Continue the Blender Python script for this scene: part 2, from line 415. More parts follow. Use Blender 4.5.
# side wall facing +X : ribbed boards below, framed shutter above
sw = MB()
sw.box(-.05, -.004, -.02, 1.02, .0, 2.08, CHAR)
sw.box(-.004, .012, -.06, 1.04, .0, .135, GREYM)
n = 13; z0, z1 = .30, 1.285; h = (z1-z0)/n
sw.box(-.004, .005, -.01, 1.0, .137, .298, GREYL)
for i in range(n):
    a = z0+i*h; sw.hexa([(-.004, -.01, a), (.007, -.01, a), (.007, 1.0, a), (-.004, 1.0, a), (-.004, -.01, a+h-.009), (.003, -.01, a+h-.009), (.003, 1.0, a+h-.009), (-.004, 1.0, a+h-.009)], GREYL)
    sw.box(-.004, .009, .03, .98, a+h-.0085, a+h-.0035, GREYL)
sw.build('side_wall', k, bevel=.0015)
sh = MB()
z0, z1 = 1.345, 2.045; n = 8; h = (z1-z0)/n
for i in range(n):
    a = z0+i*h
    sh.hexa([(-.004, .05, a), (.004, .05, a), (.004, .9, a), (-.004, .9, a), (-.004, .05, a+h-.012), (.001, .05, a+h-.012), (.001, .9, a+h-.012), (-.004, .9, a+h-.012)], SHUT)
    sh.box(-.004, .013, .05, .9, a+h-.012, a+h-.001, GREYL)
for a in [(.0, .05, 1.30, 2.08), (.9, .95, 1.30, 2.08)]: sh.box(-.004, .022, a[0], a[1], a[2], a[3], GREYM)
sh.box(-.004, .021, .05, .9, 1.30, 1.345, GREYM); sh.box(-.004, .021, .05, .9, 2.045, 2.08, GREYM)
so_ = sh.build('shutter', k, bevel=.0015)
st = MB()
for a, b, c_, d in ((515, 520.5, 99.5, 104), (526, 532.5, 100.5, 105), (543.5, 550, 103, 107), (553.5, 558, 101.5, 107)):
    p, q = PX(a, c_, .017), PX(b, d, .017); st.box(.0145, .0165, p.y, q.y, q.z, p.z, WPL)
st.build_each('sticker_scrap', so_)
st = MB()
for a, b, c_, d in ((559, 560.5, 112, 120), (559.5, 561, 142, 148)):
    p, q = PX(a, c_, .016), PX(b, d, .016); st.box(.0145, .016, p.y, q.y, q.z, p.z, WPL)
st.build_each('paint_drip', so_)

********

→ Directive:
Copy the data above in full, character for character.

→ Full output:
Continue the Blender Python script for this scene: part 2, from line 415. More parts follow. Use Blender 4.5.
# side wall facing +X : ribbed boards below, framed shutter above
sw = MB()
sw.box(-.05, -.004, -.02, 1.02, .0, 2.08, CHAR)
sw.box(-.004, .012, -.06, 1.04, .0, .135, GREYM)
n = 13; z0, z1 = .30, 1.285; h = (z1-z0)/n
sw.box(-.004, .005, -.01, 1.0, .137, .298, GREYL)
for i in range(n):
    a = z0+i*h; sw.hexa([(-.004, -.01, a), (.007, -.01, a), (.007, 1.0, a), (-.004, 1.0, a), (-.004, -.01, a+h-.009), (.003, -.01, a+h-.009), (.003, 1.0, a+h-.009), (-.004, 1.0, a+h-.009)], GREYL)
    sw.box(-.004, .009, .03, .98, a+h-.0085, a+h-.0035, GREYL)
sw.build('side_wall', k, bevel=.0015)
sh = MB()
z0, z1 = 1.345, 2.045; n = 8; h = (z1-z0)/n
for i in range(n):
    a = z0+i*h
    sh.hexa([(-.004, .05, a), (.004, .05, a), (.004, .9, a), (-.004, .9, a), (-.004, .05, a+h-.012), (.001, .05, a+h-.012), (.001, .9, a+h-.012), (-.004, .9, a+h-.012)], SHUT)
    sh.box(-.004, .013, .05, .9, a+h-.012, a+h-.001, GREYL)
for a in [(.0, .05, 1.30, 2.08), (.9, .95, 1.30, 2.08)]: sh.box(-.004, .022, a[0], a[1], a[2], a[3], GREYM)
sh.box(-.004, .021, .05, .9, 1.30, 1.345, GREYM); sh.box(-.004, .021, .05, .9, 2.045, 2.08, GREYM)
so_ = sh.build('shutter', k, bevel=.0015)
st = MB()
for a, b, c_, d in ((515, 520.5, 99.5, 104), (526, 532.5, 100.5, 105), (543.5, 550, 103, 107), (553.5, 558, 101.5, 107)):
    p, q = PX(a, c_, .017), PX(b, d, .017); st.box(.0145, .0165, p.y, q.y, q.z, p.z, WPL)
st.build_each('sticker_scrap', so_)
st = MB()
for a, b, c_, d in ((559, 560.5, 112, 120), (559.5, 561, 142, 148)):
    p, q = PX(a, c_, .016), PX(b, d, .016); st.box(.0145, .016, p.y, q.y, q.z, p.z, WPL)
st.build_each('paint_drip', so_)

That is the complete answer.